**Instructions for the task**
Some lines in the records below may hold the word "picture"; give the number of those lines and nothing else.

**Listed entries**
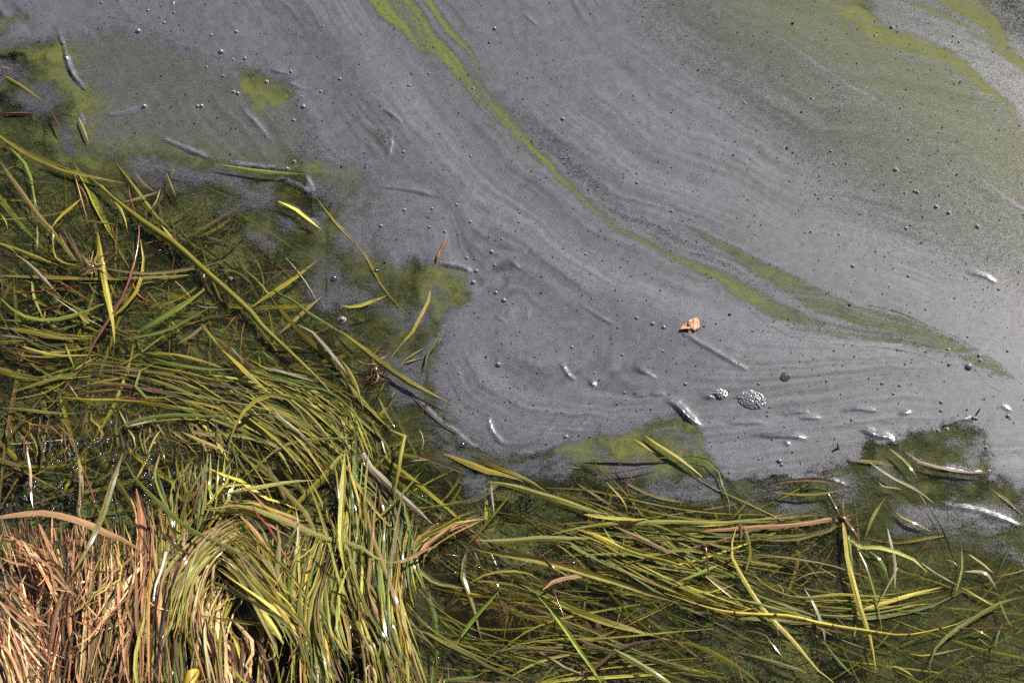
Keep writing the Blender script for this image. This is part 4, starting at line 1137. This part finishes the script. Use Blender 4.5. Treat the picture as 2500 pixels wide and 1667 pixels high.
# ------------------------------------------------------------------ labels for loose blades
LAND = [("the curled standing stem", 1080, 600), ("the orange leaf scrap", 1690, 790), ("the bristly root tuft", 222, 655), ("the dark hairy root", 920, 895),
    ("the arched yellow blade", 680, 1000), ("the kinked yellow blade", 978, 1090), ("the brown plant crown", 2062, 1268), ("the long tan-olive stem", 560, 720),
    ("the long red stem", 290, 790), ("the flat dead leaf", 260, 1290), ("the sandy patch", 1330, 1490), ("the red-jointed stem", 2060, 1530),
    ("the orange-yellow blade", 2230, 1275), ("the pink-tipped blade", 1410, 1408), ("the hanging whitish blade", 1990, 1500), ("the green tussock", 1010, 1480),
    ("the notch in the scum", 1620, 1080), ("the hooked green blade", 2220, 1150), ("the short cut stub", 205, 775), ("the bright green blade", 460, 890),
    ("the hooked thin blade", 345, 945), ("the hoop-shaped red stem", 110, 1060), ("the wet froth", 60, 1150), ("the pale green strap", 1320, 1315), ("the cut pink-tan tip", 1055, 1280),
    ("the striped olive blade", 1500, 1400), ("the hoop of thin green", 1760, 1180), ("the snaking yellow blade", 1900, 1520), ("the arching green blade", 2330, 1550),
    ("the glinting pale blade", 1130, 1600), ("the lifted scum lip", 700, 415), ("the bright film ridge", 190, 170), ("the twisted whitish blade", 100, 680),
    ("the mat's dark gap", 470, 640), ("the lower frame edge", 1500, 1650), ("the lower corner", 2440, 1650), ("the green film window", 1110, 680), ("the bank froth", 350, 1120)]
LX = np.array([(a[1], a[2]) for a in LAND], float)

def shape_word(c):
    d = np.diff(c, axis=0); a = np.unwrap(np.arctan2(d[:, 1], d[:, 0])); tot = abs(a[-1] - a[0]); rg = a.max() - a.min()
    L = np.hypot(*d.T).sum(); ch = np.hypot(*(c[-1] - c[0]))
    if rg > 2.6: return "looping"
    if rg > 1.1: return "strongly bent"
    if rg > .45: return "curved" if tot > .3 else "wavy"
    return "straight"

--

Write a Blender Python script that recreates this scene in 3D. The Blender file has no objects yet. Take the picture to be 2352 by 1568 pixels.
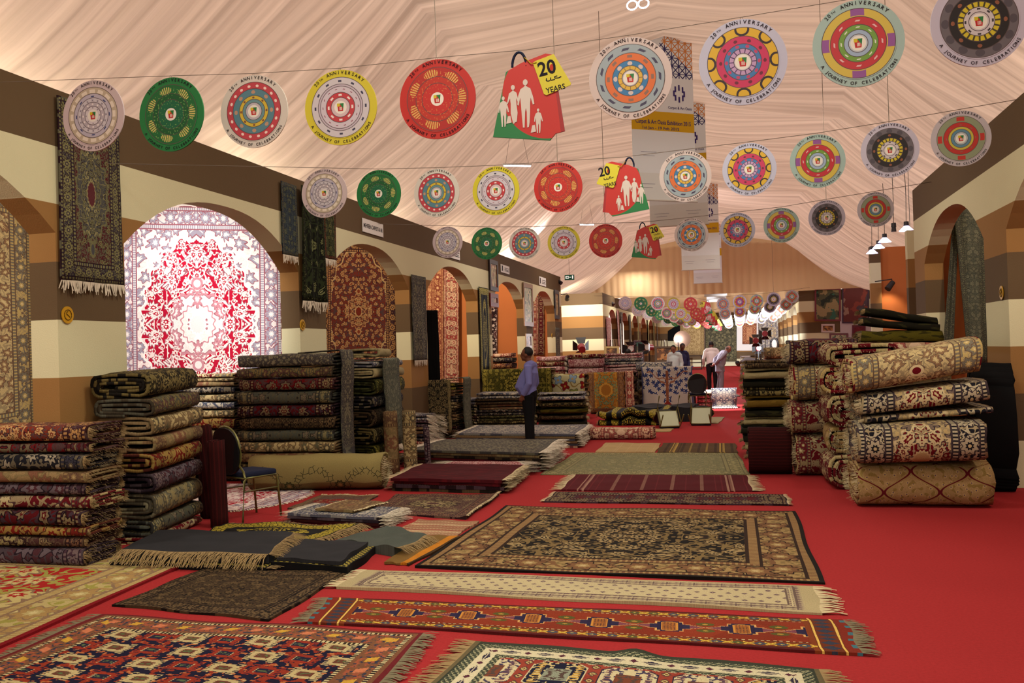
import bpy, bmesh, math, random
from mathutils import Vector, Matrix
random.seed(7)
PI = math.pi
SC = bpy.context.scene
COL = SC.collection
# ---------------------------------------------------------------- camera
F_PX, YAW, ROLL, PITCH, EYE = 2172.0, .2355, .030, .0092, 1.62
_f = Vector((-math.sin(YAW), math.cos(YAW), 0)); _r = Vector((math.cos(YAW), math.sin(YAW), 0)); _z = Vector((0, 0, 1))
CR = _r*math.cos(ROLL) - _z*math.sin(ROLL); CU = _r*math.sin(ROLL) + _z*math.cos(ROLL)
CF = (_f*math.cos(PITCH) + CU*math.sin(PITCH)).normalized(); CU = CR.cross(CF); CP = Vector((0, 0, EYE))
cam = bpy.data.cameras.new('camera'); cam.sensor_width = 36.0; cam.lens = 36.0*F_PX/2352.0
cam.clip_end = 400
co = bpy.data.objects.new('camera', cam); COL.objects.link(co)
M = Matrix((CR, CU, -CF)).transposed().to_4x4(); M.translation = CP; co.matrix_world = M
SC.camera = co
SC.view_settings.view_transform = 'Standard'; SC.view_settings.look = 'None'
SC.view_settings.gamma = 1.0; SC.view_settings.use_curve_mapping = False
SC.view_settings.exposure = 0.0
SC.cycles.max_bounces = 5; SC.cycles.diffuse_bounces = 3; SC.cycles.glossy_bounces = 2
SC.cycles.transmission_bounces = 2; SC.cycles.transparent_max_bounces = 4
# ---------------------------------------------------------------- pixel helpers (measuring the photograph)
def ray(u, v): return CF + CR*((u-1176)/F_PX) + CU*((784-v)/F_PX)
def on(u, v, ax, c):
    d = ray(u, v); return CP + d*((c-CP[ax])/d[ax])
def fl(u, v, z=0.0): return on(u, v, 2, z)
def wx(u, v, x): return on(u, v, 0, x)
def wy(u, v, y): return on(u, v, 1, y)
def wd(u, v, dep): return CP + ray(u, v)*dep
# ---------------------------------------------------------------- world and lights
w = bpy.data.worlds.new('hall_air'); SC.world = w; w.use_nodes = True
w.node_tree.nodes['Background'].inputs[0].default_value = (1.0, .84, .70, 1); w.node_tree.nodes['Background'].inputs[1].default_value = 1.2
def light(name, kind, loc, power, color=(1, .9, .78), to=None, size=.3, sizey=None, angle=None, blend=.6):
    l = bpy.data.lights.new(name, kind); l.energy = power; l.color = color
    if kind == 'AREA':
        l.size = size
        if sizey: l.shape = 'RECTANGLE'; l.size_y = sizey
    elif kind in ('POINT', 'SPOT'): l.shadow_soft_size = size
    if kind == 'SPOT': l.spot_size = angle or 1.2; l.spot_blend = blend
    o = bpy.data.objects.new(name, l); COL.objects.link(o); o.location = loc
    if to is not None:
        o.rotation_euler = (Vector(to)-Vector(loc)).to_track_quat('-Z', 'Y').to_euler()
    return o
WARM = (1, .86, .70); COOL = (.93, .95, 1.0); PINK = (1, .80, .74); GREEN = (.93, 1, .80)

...

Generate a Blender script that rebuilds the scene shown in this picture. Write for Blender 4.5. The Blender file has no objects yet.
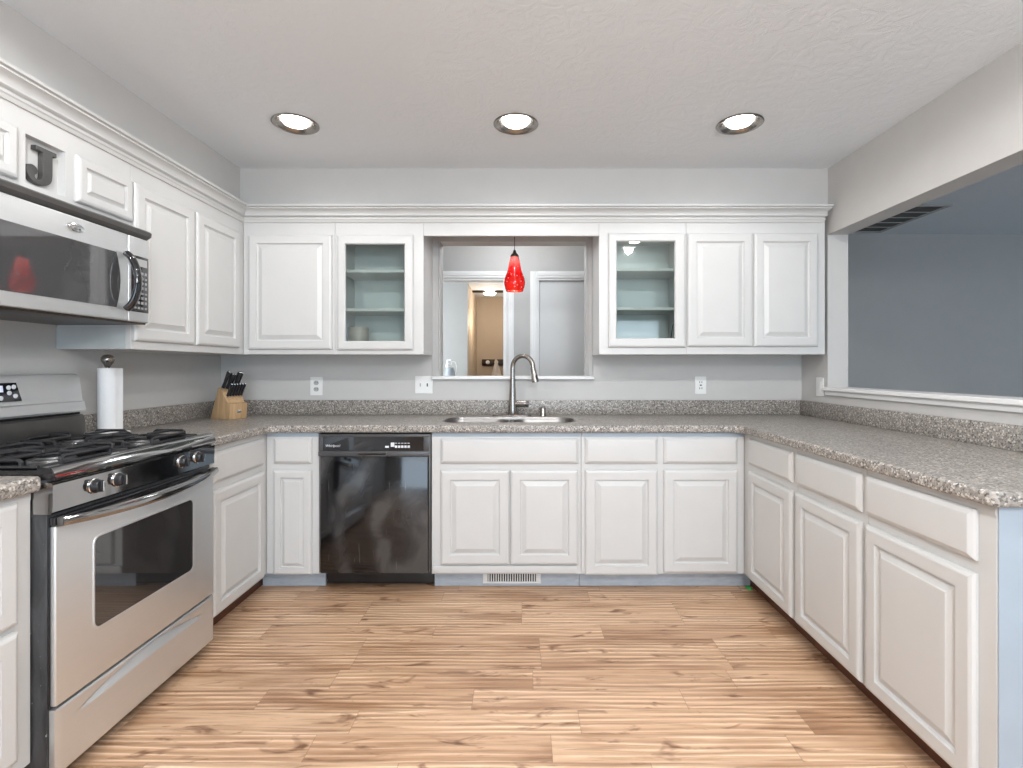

**Result for this task**
3